Until the 18th Century, they existed as satellite communities linked by a narrative of common ancestry. It was not until the 19th Century that one could speak of a Betsileo state, a union forced by conquest by the Merina, the largest ethnic group in Madagascar.
The Betsileo are Madagascar’s third-largest group. Betsileo, a Malagasy people living in the central highlands of south-central Madagascar.
They speak a dialect of Malagasy, the West Austronesian language common to all Malagasy peoples. River valleys inhabited and farmed by Betsileo are separated from one another by dense montane forest. The Betsileo were initially divided into many autonomous clans.
The expanding Merina kingdom to the north conquered them in the early 19th century, after which they came under French colonial administration. They are efficient cultivators of rice on painstakingly irrigated and terraced hillsides.

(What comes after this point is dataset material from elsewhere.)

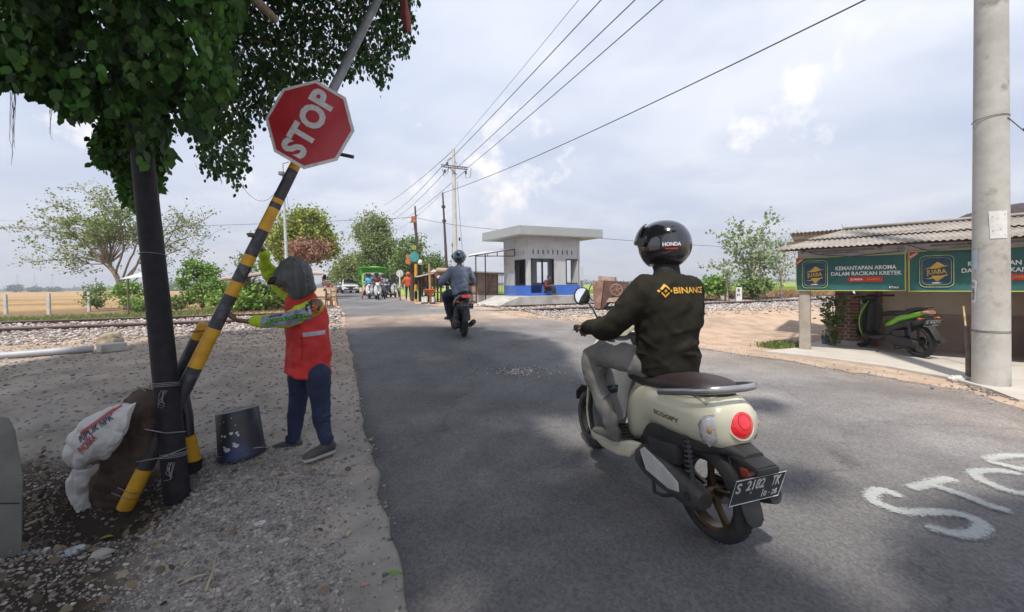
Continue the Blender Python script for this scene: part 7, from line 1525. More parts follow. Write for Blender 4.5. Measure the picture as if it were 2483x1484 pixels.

They also grow cassava, corn (maize), yams, bananas, and sugarcane. Many others have become carpenters, bricklayers, or other skilled craftsmen, or have settled in other areas of Madagascar to work as merchants or government employees.
The Betsileo are of Malayo-Indonesian origin, whereas Madagascar’s population is largely mixed with Bantu African and East Asia descent. Traditionally they claim a common heritage with the Antemoro from the east coast and the Bara from further south.
They traditionally lived in huts made of vegetable fiber, reserving wooden huts for the nobles, per Malagasy architectural norms. Both were often adorned with decorative motifs or even the horns of zebu. Nowadays mud and brick houses are more common.
Bullfighting, locally known as savika, is a sport that sees young men line up to defeat a zebu, the humped breed of cattle. An audience cheers as the young men are bloodied by the beasts or successfully get to ride it.
It begins by letting the bull into a fenced yard and teasing it into anger by trying to climb it via its hump. A young man, who is barefooted, has to hold on to the hump for as long as possible if it cannot possibly ride the animal.
Savika is a rite of passage. Whoever a young man has his eyes on will be at the occasion, verifying for herself how strong the young man is. The history of savika itself is undetermined.
It, however, appears indigenous to the people, unborrowed from matador culture in Iberian countries. The Betsileo maintain savika is from an-drazana, the ancestral way of doing things. In recent times, the sport is still ongoing, with its purposes unspoiled by modernity.